A record jump in activity on the Ethereum network is likely being driven by scam-related behavior rather than genuine user growth, according to analysts at Wall Street bank Citi.

Ethereum has posted a sharp rise in daily transactions and active addresses to all-time highs, but the increase does not appear to reflect healthy network expansion, Citi said in a report published Thursday.

“This transaction trend is often associated with ‘address poisoning’ scam campaigns,” analysts Alex Saunders and Vinh Vo wrote.

The bank’s analysis shows that a significant share of the new activity consists of transactions valued at less than $1 — a pattern more commonly linked to address-poisoning scams than organic adoption. In such schemes, malicious actors send small amounts of crypto from wallet addresses designed to closely resemble those a victim frequently uses, hoping the user will later mistakenly send funds to the wrong address.

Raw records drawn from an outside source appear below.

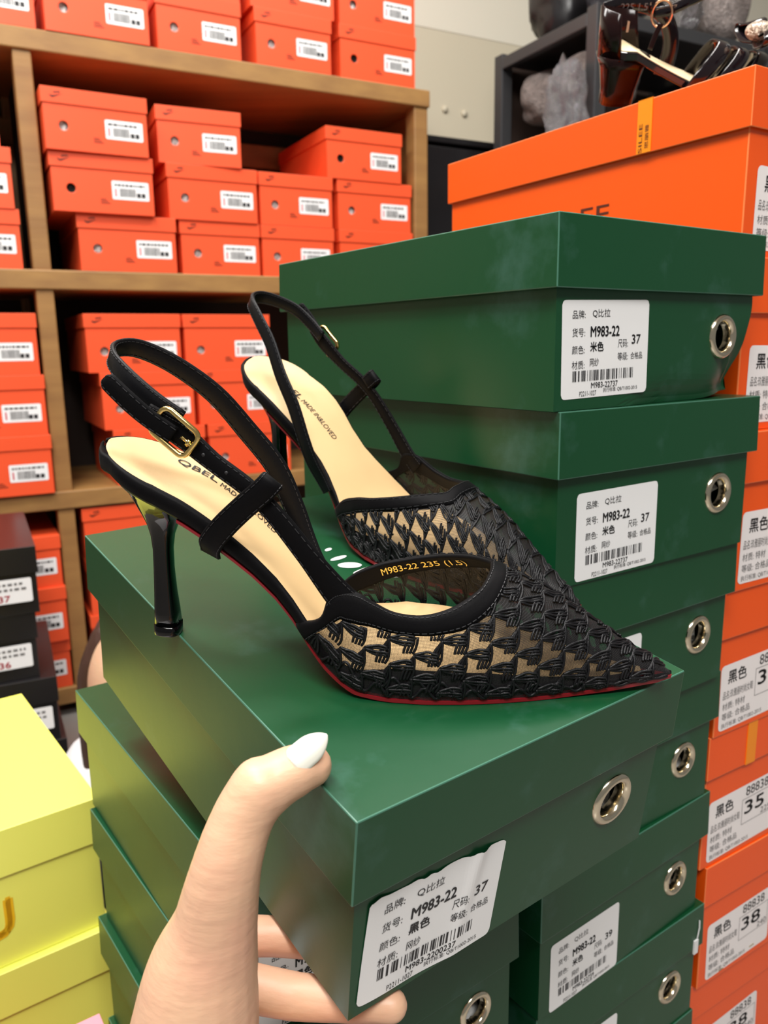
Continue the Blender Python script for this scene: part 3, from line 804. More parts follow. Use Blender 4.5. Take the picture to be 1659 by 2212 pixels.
def pink_extra(t):
    mb = MB(); mb.box((-.0895, -.13, .1130), (.058, .1345, .11345)); mb.build('printed_panel', M_SHIRT, t)
tip = np.array([-.2274, .5282]); py_ = .60
pN = tip - np.array([math.cos(py_) * .18 - math.sin(py_) * .27, math.sin(py_) * .18 + math.cos(py_) * .27])
for k in range(3):
    plain_box(['pink and white shoe box corner at the bottom photo edge by the yellow stack', 'second pink shoe box down, below the bottom photo edge', 'lowest pink shoe box standing on the floor'][k], 'shoe box', 'pink shoe boxes',
              rz_mat(pN, py_, -.5055 - k * .11316, .18, .27, .11316), .18, .27, .11316, .03, M_PINK, M_PINK, extra=pink_extra if k == 0 else None)

# ================================================================== RACK, BAGS AND CABINET (back right)
def rack():
    o = sh(1.40, 1.55, 0); root = thing('steel_rack', 'grey steel rack holding film wrapped bundles at the upper right', 'rack', o)
    inv = Matrix.Translation(Vector(o)).inverted()
    def part(name, b, m=M_RACK):
        mb = MB(); frame_box(mb, *b); ob = mb.build(name, m); ob.data.transform(inv); ob.parent = root; bevel(ob, .002, 2)
    for u, n in ((1.40, 1.55), (1.40, 1.915), (1.98, 1.55), (1.98, 1.915)):
        part('post', (u, u + .035, n, n + .035, 0, ZC + .765))
    for z in (.755, .395, .02, -.4):
        part('shelf_rail', (1.40, 1.42, 1.585, 1.915, ZC + z - .03, ZC + z)); part('shelf_rail', (1.995, 2.015, 1.585, 1.915, ZC + z - .03, ZC + z))
        part('shelf_rail', (1.42, 1.995, 1.55, 1.57, ZC + z - .03, ZC + z)); part('shelf_panel', (1.42, 1.995, 1.57, 1.94, ZC + z - .012, ZC + z - .004))
    part('end_panel', (1.985, 1.995, 1.58, 1.92, ZC - .4, ZC + .72), M_BACK)
    part('dark_back_panel', (1.42, 1.985, 1.951, 1.957, ZC - .4, ZC + .75), M_BACK)  # dark sheet added to stand in for the darkness inside the rack
rack()

def lumpy(name, c, r, m, seed, amp=.22, freq=3.2, sub=4, label=None, cat=None, grp=None, flat=None, bumpfreq=11, amp2=.05):
    b = bmesh.new(); bmesh.ops.create_icosphere(b, subdivisions=sub, radius=1.0)
    for v in b.verts:
        d = v.co.normalized()
        q = Vector((math.copysign(abs(d.x) ** .75, d.x), math.copysign(abs(d.y) ** .75, d.y), math.copysign(abs(d.z) ** .75, d.z)))
        k = 1 + amp * mnoise.noise(d * freq + Vector((seed * 7.1, seed * 3.3, 0))) + amp2 * mnoise.noise(d * bumpfreq + Vector((0, seed * 5.7, seed)))
        v.co = q * k
    me = bpy.data.meshes.new(name); b.to_mesh(me); b.free()
    o = link(name, me, m, None, True); o.scale = r; o.location = c; o.rotation_euler = (0, 0, YS)
    if label: tag(o, label, cat, grp)
    return o
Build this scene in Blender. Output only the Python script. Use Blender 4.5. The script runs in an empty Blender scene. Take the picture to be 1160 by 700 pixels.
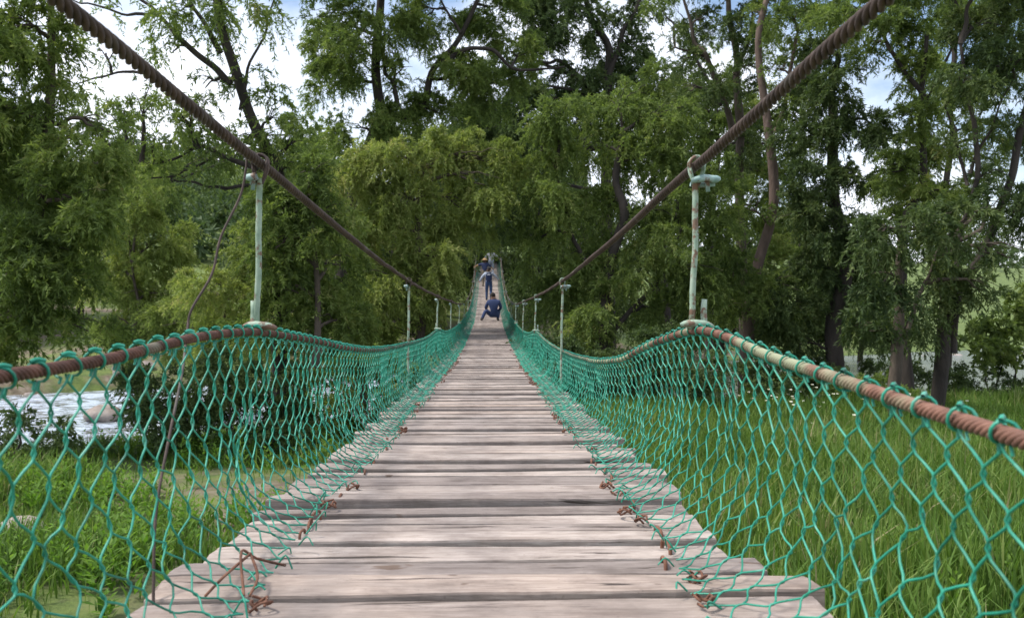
import bpy, math, random
import numpy as np
random.seed(4); rng = np.random.default_rng(4)
S = bpy.context.scene; COL = S.collection
CZ = 4.0; F = 1000.0; YAW = math.atan(26/1000); CAMX = 0.034
FW = np.array([math.sin(YAW), math.cos(YAW), 0]); RT = np.array([math.cos(YAW), -math.sin(YAW), 0])

def P(px, py, y):
    d = FW + RT*((px-580)/F) + np.array([0, 0, (350-py)/F])
    return np.array([CAMX, 0, CZ]) + d*(y/d[1])

# ---------------------------------------------------------------- mesh helpers
def link(o, parent=None):
    COL.objects.link(o)
    if parent is not None: o.parent = parent
    return o
def tag(o, label=None, cat=None, group=None, kind=None):
    if label: o['label'] = label
    if cat: o['category'] = cat
    if group: o['group'] = group
    if kind: o['kind'] = kind
    return o
def empty(name, loc=(0, 0, 0)):
    o = bpy.data.objects.new(name, None); o.location = loc; o.empty_display_size = .2
    return link(o)
def mesh(name, v, q, mats, parent=None, smooth=True, tint=None, midx=None, local=None):
    """v (n,3), q (m,4) or (m,3); local: subtract this origin (the parent's place)"""
    v = np.asarray(v, dtype=np.float32); q = np.asarray(q, dtype=np.int32)
    if local is not None: v = v - np.asarray(local, dtype=np.float32)
    k = q.shape[1]; me = bpy.data.meshes.new(name)
    me.vertices.add(len(v)); me.vertices.foreach_set('co', v.ravel())
    me.loops.add(q.size); me.loops.foreach_set('vertex_index', q.ravel())
    me.polygons.add(len(q)); me.polygons.foreach_set('loop_start', np.arange(0, q.size, k, dtype=np.int32))
    try: me.polygons.foreach_set('loop_total', np.full(len(q), k, dtype=np.int32))
    except Exception: pass
    for m in (mats if isinstance(mats, (list, tuple)) else [mats]): me.materials.append(m)
    if midx is not None: me.polygons.foreach_set('material_index', np.asarray(midx, dtype=np.int32))
    me.polygons.foreach_set('use_smooth', np.full(len(q), bool(smooth)))
    if tint is not None:
        a = me.attributes.new('tint', 'FLOAT', 'FACE'); a.data.foreach_set('value', np.asarray(tint, dtype=np.float32))
    me.update(calc_edges=True)
    o = bpy.data.objects.new(name, me)
    if local is not None and parent is None: o.location = local
    return link(o, parent)
class MB:
    def __init__(s): s.v = []; s.q = []; s.n = 0
    def add(s, v, q):
        s.v.append(np.asarray(v, float)); s.q.append(np.asarray(q)+s.n); s.n += len(v)
    def tube(s, pts, r, sides=8, cap=True, ref=None):
        v, q = tubes(np.asarray(pts, float)[None], np.asarray(r, float), sides, ref)
        st = s.n; s.add(v, q)
        if cap:
            n = len(pts)
            for base in (0, (n-1)*sides):
                c = v[base:base+sides].mean(0); i0 = s.n
                s.v.append(np.vstack([c[None]])); s.n += 1
                b = st+base
                s.q.append(np.array([[b+j, b+(j+1) % sides, i0, i0] for j in range(0, sides)]))
    def box(s, c, d, rot=None, jit=0):
        c = np.asarray(c, float); d = np.asarray(d, float)/2
        k = np.array([[x, y, z] for z in (-1, 1) for y in (-1, 1) for x in (-1, 1)], float)*d
        if jit: k += rng.normal(0, jit, k.shape)
        if rot is not None: k = k @ np.asarray(rot).T
        s.add(k+c, [[0, 2, 3, 1], [4, 5, 7, 6], [0, 1, 5, 4], [2, 6, 7, 3], [0, 4, 6, 2], [1, 3, 7, 5]])
    def build(s, name, mat, parent=None, **k):
        q = np.vstack(s.q)
        v = np.vstack(s.v)
        deg = q[:, 2] == q[:, 3]
        if deg.any():   # fan caps: split into a tiny centre quad-free triangle list
            me = bpy.data.meshes.new(name); loc = k.get('local')
            if loc is not None: v = v-np.asarray(loc)
            faces = [tuple(int(i) for i in f) if not d_ else tuple(int(i) for i in f[:3]) for f, d_ in zip(q, deg)]
            me.from_pydata(v.tolist(), [], faces)
            for m in (mat if isinstance(mat, (list, tuple)) else [mat]): me.materials.append(m)
            me.polygons.foreach_set('use_smooth', np.full(len(faces), bool(k.get('smooth', True))))
            me.update()
            o = bpy.data.objects.new(name, me)
            if loc is not None and parent is None: o.location = loc
            return link(o, parent)
        return mesh(name, v, q, mat, parent, **k)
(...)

Ethereum’s currently low transaction fees make it inexpensive for attackers to generate large volumes of these transactions, inflating headline network metrics without reflecting real demand, Citi said.

The trend was highlighted earlier this week by onchain researcher Andrey Sergeenkov, who found that the recent spike in Ethereum activity is heavily tied to stablecoins. Sergeenkov said stablecoins account for roughly 80% of the unusual growth in new addresses.

His analysis tracked USDT and USDC transfers under $1 and identified senders that distributed small amounts of stablecoins to at least 10,000 unique addresses. The largest of these were smart contracts that sent tiny transfers to hundreds of thousands of wallets, funded by mechanisms designed to batch large numbers of poisoning transactions into a single call.

Despite the burst in onchain activity, ether’s price performance has lagged bitcoin over the same period. ETH has traded largely flat this year, underperforming BTC, which has gained about 2.4%, though ether has slightly outperformed bitcoin over the past six months.

Citi’s analysts noted that Ethereum’s apparent activity surge stands in contrast to Bitcoin, where onchain user activity has continued to drift modestly lower rather than spike. The divergence suggests Ethereum’s recent burst is a network-specific phenomenon driven by “malicious behavior,” rather than a sign of broader growth across the crypto market.

Skepticism around Ethereum’s growth outlook is shared by JPMorgan. In a report published Wednesday, the bank said that while Ethereum’s December Fusaka upgrade led to an immediate drop in fees and a jump in transactions and active addresses, it questioned whether the rebound would be sustained amid rising competition from layer-2 networks and rival blockchains.